In a complete cost benefit analysis physiological benefits of the homestead are right up there with the ample fertilizer produced and the landscaping performed by the free range animals. I mowed my grass four times last year - the chickens and geese did the rest.
Key to my ideas of farming is substatial capital investment in buildings fences . I believe in the idea of buildng it once and building it right, Horse High,  Bull Strong, and Goat Tight. I dont want to have to rebuild something in my lifetime wether it be a henhouse or a hog pen. I do offer some exceptions to this in that I believe in temporary cheap but functional housing for pastured poultry and when building a better  replacement . Theodore Roosevelt said
Do what you can with  what you have and do it now.



Wednesday, September 14, 2011

Battery cages on the homestead...

Most substanance farmers raise A few hens for eggs and meat and there are several methods and lines of thought associated with raising healthy productive poultry.
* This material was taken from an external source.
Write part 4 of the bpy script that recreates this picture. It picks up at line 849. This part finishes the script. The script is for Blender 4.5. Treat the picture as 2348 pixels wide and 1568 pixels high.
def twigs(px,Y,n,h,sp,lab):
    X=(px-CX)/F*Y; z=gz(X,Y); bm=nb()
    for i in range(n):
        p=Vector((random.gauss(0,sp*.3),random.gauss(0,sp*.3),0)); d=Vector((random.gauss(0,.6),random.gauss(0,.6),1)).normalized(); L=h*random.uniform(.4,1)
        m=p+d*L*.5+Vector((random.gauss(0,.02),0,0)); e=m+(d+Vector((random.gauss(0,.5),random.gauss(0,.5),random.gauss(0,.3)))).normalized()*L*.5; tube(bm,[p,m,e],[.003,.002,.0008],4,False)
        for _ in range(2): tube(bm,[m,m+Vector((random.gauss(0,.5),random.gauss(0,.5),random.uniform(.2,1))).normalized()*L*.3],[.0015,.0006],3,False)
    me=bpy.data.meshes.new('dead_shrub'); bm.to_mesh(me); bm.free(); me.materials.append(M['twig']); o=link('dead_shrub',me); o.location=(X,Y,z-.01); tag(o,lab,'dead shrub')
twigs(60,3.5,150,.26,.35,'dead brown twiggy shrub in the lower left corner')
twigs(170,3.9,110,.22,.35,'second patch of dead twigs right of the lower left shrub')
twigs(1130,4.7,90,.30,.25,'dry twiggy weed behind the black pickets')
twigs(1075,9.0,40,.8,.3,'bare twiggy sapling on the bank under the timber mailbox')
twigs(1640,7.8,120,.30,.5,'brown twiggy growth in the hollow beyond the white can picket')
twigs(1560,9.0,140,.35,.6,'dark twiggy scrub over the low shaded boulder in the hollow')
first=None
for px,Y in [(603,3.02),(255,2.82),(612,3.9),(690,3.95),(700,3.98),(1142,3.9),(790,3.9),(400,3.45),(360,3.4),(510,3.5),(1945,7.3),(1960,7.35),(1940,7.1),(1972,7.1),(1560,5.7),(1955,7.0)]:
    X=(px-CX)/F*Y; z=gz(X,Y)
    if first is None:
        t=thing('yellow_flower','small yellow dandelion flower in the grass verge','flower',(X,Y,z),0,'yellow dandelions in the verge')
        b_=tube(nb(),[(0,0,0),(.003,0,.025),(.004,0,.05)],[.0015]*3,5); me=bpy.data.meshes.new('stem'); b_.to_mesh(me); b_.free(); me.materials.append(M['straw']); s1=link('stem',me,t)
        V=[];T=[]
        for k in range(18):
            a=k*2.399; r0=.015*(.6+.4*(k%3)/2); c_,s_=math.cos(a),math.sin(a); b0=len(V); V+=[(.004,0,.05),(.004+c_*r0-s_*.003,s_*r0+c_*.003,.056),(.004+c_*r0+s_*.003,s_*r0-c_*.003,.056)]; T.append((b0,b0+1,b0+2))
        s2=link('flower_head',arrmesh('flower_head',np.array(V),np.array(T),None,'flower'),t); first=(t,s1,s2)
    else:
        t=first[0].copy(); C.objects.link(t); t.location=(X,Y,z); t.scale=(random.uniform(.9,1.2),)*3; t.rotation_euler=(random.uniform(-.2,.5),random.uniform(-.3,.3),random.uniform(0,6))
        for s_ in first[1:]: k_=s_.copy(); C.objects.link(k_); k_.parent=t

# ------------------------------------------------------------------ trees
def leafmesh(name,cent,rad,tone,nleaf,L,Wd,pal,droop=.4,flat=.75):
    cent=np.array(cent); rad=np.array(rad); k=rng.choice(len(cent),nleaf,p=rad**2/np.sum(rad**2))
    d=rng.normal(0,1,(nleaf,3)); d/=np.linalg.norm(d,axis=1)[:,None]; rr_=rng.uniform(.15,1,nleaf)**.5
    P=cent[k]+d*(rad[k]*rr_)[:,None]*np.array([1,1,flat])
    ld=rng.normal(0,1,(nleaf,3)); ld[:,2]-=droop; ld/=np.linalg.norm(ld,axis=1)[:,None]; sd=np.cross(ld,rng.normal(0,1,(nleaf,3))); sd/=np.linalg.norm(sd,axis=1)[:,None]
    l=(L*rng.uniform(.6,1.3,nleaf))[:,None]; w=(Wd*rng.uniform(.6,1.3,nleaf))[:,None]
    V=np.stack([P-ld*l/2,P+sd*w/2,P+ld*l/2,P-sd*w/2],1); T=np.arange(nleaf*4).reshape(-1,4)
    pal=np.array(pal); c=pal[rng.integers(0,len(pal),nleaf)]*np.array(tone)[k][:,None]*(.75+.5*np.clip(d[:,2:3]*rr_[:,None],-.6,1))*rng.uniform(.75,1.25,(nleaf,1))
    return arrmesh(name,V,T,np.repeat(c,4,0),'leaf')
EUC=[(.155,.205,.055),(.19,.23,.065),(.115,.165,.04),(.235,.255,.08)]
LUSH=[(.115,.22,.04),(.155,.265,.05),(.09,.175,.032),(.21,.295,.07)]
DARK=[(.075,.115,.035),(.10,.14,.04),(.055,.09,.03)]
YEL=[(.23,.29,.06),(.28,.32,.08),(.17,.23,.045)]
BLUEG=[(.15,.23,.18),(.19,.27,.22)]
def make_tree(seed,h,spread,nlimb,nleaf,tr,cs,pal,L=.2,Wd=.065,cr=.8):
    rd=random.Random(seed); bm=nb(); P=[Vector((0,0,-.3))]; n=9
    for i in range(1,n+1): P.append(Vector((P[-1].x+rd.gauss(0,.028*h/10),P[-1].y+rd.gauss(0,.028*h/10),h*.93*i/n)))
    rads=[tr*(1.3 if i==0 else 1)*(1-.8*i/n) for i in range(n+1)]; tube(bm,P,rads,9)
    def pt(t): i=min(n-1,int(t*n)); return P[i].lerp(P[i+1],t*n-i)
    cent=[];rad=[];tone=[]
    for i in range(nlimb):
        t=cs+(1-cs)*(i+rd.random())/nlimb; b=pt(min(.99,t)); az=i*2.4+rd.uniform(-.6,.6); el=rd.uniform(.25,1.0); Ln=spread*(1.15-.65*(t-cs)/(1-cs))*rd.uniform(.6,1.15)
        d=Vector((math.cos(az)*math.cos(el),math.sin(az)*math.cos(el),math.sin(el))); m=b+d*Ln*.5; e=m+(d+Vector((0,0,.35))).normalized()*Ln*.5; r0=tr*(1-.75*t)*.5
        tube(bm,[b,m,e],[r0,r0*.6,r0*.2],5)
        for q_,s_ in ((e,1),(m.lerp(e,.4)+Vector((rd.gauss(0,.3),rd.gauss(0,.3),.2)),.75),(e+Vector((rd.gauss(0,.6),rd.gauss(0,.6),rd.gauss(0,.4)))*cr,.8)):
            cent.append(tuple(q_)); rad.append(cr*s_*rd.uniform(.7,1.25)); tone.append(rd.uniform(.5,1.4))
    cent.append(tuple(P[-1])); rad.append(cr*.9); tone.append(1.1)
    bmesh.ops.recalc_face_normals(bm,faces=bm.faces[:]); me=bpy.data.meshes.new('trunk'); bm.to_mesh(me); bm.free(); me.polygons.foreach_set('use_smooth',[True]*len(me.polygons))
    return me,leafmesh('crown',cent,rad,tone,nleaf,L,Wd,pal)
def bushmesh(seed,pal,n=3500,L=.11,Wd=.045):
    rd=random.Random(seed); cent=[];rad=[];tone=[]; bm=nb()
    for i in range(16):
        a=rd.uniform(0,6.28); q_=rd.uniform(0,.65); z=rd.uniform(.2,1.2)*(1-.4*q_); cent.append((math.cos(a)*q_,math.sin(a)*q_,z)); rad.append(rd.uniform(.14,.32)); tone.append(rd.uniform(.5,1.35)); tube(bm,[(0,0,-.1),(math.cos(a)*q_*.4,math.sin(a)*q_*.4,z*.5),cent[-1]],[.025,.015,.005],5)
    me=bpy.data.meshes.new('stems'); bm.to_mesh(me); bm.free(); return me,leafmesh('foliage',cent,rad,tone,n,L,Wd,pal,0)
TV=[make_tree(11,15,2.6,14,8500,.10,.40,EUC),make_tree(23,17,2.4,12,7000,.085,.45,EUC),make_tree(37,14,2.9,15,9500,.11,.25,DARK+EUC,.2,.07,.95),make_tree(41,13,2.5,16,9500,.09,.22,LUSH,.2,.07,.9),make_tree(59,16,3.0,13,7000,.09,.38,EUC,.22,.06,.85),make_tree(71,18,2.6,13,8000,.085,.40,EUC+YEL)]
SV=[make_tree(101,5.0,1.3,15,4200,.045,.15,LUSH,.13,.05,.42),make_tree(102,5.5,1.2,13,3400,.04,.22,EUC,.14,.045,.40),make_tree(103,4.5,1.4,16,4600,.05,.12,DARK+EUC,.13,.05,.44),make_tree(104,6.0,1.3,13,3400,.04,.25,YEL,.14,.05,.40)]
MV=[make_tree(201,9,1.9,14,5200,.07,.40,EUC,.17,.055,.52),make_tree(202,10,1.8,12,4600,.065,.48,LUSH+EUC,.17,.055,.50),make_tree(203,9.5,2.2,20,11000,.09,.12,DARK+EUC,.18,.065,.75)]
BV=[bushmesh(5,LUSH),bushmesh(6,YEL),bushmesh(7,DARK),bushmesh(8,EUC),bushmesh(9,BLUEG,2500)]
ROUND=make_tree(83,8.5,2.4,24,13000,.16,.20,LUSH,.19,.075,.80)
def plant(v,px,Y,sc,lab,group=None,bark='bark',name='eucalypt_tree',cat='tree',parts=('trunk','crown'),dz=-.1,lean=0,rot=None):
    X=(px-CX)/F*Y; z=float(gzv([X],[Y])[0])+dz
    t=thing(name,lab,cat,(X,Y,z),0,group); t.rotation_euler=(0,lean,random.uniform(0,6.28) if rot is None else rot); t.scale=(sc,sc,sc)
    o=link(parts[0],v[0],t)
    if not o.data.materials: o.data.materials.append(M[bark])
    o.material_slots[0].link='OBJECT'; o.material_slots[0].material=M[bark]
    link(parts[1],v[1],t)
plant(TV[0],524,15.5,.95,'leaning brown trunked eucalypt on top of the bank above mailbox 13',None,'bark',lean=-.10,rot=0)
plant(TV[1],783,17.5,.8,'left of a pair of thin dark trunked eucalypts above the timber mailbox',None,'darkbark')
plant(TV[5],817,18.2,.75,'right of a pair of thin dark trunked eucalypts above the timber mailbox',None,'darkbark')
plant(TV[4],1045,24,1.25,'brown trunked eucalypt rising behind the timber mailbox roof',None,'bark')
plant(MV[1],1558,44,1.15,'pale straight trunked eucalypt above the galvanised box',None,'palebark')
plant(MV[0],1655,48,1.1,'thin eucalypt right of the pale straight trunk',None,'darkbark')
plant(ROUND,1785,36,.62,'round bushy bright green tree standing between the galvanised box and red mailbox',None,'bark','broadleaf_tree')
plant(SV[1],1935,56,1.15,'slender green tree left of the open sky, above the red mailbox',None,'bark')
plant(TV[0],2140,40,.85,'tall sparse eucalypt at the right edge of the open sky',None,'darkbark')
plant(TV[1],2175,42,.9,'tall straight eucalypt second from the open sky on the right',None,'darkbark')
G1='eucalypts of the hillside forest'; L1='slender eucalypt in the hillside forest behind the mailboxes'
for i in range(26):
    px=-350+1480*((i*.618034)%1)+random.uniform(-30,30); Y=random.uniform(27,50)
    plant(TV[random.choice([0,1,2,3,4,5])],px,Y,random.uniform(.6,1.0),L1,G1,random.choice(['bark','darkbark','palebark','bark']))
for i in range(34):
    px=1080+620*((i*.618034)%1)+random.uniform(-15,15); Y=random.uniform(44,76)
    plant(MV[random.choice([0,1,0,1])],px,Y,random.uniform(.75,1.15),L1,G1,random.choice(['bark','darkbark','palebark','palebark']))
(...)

     On our farm we mostly practice free range poultry production the chickens range over woodland pasture yard and porch and clean up table scraps and supplemental feed not to mention any dog food they can steal. The eggs are left all over the farm and most are never collected but instead rot or are sit on and hatched to resupply the chicken population. The mortality rate of the chicks born on my farm is well over 70% due to predation and the road that runs all too close to my pastures and fields.

      However, hanging on the back of one of the outbuildings you will find three 12 foot long cages on top of one anther each separated into 12 smaller cages so room for 36 hens or more if bantam varieties are included. There are PVC pipes cut into troughs with elbows turned up on either side to hold fresh water and smaller troughs above them for feed. These are my battery cages. Battery cages are used in big chicken production farms to contain as many as 4 hens in each small cage they have a conveyor or auger that carries feed and water to chickens and they are kept under artificial light to force extra eggs out of them during their short productive lives before going to slaughter. 

Why you may ask would I need these cruel devices on my animal friendly free range farm?

       These cages are used once every 2-3 months to confine my entire laying flock so that they can be treated for intestinal worms, for leg mites, and to get a general idea of each individual chicken's overall health and productivity. Also if these is a significant predator problem I can pen all of them up for a few days until I can find and dispatch the offending predator.  Even the heaviest of my hens show no ill effects from up 7-10 days of confinement. After release, some chickens return to the cages at night and go back into the same compartments they were confined in to roost.

   Battery cages like any other tool on the farm are not inherently evil and can be a valuable tool in your livestock management toolbox.